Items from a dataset
########
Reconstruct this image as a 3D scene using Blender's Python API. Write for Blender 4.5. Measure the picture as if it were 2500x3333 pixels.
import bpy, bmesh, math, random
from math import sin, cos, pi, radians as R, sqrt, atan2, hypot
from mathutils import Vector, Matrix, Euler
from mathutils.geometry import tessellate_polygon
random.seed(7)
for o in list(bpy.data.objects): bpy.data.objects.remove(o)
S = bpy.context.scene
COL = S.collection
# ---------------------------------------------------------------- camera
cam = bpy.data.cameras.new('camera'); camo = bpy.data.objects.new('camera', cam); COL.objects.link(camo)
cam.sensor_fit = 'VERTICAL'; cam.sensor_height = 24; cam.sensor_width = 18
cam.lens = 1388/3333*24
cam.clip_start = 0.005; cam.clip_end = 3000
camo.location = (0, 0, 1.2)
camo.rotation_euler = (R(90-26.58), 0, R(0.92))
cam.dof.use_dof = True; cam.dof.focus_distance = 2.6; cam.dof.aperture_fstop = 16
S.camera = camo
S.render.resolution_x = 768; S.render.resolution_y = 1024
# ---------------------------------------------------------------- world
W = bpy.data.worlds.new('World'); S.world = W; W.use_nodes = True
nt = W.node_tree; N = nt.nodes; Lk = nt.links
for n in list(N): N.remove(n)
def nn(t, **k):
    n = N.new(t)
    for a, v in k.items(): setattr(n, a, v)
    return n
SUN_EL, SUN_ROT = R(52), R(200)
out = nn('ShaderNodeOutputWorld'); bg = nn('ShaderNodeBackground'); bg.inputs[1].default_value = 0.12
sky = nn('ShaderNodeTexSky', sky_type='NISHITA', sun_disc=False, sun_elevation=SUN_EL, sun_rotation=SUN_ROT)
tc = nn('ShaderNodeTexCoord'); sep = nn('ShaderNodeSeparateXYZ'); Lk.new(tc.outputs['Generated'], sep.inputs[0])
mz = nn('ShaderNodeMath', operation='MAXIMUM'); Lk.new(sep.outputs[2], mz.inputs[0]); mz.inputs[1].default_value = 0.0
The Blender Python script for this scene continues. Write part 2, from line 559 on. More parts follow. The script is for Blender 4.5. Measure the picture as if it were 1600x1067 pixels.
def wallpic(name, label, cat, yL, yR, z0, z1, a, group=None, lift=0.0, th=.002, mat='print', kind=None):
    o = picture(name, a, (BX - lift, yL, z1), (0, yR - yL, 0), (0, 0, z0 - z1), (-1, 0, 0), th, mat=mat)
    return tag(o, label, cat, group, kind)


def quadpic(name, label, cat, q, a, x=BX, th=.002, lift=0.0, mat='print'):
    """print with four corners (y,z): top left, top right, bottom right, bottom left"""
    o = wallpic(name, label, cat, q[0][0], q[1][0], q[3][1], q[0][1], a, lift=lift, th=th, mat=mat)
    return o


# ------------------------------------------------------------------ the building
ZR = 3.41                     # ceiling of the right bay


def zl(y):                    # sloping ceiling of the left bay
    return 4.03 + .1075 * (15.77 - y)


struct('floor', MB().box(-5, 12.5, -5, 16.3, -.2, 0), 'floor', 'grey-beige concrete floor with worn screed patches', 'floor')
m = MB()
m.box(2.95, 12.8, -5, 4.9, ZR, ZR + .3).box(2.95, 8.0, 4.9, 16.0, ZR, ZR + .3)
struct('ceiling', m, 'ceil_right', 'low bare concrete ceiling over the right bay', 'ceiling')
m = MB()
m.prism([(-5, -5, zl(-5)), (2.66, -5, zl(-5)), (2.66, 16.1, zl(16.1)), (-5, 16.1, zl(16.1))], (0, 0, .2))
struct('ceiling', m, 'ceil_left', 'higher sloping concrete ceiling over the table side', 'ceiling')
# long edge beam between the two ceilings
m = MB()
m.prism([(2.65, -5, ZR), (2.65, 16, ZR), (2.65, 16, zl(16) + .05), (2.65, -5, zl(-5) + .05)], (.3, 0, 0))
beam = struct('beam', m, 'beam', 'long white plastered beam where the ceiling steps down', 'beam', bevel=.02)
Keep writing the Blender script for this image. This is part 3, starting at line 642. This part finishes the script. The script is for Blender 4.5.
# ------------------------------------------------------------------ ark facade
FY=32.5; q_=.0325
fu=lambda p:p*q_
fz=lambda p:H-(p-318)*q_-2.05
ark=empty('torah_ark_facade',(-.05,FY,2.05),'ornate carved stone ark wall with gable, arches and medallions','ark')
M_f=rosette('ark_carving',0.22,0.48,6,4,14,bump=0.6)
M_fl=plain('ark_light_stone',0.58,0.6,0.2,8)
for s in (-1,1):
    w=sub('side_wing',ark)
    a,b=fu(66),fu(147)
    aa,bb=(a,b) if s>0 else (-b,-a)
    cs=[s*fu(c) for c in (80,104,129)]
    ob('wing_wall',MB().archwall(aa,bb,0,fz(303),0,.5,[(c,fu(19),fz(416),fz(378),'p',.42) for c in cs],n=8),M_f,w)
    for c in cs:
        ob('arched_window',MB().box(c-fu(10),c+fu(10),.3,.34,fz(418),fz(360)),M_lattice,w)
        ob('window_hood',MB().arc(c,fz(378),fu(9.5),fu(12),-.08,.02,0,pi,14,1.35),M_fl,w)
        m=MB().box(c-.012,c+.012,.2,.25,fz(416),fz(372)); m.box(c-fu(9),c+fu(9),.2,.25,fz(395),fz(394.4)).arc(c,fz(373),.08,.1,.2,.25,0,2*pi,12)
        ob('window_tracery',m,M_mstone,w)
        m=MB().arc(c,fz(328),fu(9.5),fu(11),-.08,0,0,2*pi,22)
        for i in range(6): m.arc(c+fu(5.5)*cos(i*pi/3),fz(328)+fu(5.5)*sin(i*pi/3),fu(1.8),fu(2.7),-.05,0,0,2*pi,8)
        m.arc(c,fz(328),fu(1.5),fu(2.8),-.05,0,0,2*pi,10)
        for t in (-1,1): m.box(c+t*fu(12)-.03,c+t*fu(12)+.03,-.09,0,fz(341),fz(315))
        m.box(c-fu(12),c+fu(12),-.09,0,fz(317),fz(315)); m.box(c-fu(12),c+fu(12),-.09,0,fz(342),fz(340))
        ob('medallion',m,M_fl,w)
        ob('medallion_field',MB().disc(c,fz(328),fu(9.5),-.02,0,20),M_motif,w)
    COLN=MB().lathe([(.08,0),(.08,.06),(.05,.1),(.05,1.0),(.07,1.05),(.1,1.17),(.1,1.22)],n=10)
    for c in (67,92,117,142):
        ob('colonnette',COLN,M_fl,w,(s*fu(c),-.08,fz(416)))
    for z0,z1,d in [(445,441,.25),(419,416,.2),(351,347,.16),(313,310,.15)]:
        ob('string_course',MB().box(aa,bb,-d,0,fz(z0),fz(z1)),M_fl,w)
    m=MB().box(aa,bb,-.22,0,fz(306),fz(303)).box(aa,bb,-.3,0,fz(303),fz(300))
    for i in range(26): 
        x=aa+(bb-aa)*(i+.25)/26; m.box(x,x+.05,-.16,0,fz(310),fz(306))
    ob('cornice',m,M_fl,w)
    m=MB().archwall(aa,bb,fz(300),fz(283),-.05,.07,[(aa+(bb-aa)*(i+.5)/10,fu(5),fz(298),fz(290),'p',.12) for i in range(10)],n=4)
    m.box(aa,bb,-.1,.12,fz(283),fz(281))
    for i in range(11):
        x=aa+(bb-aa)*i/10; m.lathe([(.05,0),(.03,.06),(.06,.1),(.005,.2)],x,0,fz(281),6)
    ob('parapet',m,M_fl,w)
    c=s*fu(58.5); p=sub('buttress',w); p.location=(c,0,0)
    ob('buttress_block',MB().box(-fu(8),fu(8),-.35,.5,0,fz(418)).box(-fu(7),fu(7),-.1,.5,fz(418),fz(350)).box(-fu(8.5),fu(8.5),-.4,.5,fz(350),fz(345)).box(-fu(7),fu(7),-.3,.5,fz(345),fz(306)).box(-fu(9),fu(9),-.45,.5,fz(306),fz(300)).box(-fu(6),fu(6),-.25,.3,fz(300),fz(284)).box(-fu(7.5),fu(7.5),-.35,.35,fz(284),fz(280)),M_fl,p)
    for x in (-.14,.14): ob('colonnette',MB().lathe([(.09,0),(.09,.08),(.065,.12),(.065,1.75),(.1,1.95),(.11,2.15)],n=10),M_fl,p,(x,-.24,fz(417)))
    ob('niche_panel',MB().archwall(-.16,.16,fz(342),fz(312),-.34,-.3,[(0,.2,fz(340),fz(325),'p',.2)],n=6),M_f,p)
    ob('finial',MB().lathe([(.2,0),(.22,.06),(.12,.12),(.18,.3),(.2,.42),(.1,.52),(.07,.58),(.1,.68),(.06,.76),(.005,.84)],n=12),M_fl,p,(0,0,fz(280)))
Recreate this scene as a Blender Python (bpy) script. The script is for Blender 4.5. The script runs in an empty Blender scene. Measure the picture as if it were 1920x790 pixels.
########
To do
Nothing beyond the lines starting at the line containing "screed patches', 'floor')" and ending at the line containing "beam = struct('beam', m, 'beam', 'long" is to be reproduced; reproduce those lines exactly, both ends included.

Solution for this exercise
struct('floor', MB().box(-5, 12.5, -5, 16.3, -.2, 0), 'floor', 'grey-beige concrete floor with worn screed patches', 'floor')
m = MB()
m.box(2.95, 12.8, -5, 4.9, ZR, ZR + .3).box(2.95, 8.0, 4.9, 16.0, ZR, ZR + .3)
struct('ceiling', m, 'ceil_right', 'low bare concrete ceiling over the right bay', 'ceiling')
m = MB()
m.prism([(-5, -5, zl(-5)), (2.66, -5, zl(-5)), (2.66, 16.1, zl(16.1)), (-5, 16.1, zl(16.1))], (0, 0, .2))
struct('ceiling', m, 'ceil_left', 'higher sloping concrete ceiling over the table side', 'ceiling')
# long edge beam between the two ceilings
m = MB()
m.prism([(2.65, -5, ZR), (2.65, 16, ZR), (2.65, 16, zl(16) + .05), (2.65, -5, zl(-5) + .05)], (.3, 0, 0))
beam = struct('beam', m, 'beam', 'long white plastered beam where the ceiling steps down', 'beam', bevel=.02)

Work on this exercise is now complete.